Homer Spencer, a retired Presbyterian minister and missionary
in Lakeland, Fla., who supports gay ordination.
There are those on both sides of the divide who say the debates
are only superficially about sexuality and gender roles. What
is really at stake, they say, is the way believers approach historic
Christian tradition.
"The bigger issue that the fault line is about is the
question of how one interprets and uses the Bible," said
the Rev. Michael Hopkins of St.
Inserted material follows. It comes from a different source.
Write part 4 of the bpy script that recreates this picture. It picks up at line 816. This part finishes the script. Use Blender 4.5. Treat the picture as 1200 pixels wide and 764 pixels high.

George's Episcopal Church of Glen
Dale, Md., a national leader of Integrity, a organization that
supports gay Episcopalians. "That to me is the bigger question
that the whole sexuality issue brings to the fore."
On that point, at least, even Orlando's Bishop Howe agrees.
"I believe that the efforts by the 'gay activists' within
the (Episcopal) Church are expressive of a much larger re-interpretation
of the Christian faith itself," Howe said.
Another question is what drives the current debate over sexuality.
Religious traditionalists maintain that they are acting as
a bulwark against aggressive, homosexual activists who are pushing
an "agenda."
This agenda, they charge, seeks to make gay rights the next
item on the broader civil rights agendas that has to date carved
out legal protections for racial minorities and the disabled.
In the Sunbelt, where evangelicals set the tone for most moral
and political debates, there has been convergence of interests
between religious conservatives and the Republican Party.
With the emergence of "Christian scorecards," distributed
in church parking lots before elections, this convergence has
turned into a tactical alliance.
Those in mainline religious dominations charge that social
conservatives are raising money and building political support
by demonizing homosexuality as a sinister, "lavender menace,"
in much the same way as American liberals, radicals and communists
were once portrayed as a "red menace" a half-century
ago.
Republican congressional leaders such as Senate Majority Leader
Trent Lott, R-Miss., and House Majority Leader Dick Armey, R-Texas,
have denounced homosexuality in recent months, and the GOP-controlled
Congress has been hostile to legislating gay rights.
For their part, many members of mainline denominations with
more liberal positions on sexuality have been allied with the
Democratic Party.
In years past, these same churches have opposed the Reagan
administration's policies in the 1980s Central America and, before
that, joined Democratic opposition to the Vietnam War and backed
civil rights legislation.
But, as Americans can tell from the attention given President
Clinton's activities with Monica Lewinsky, sex sells.
"Armies need recruits," said University of Chicago
church historian Martin Marty. "The stalemated abortion wars
stimulate few new partisans. But entrepreneurs can exploit homosexuality."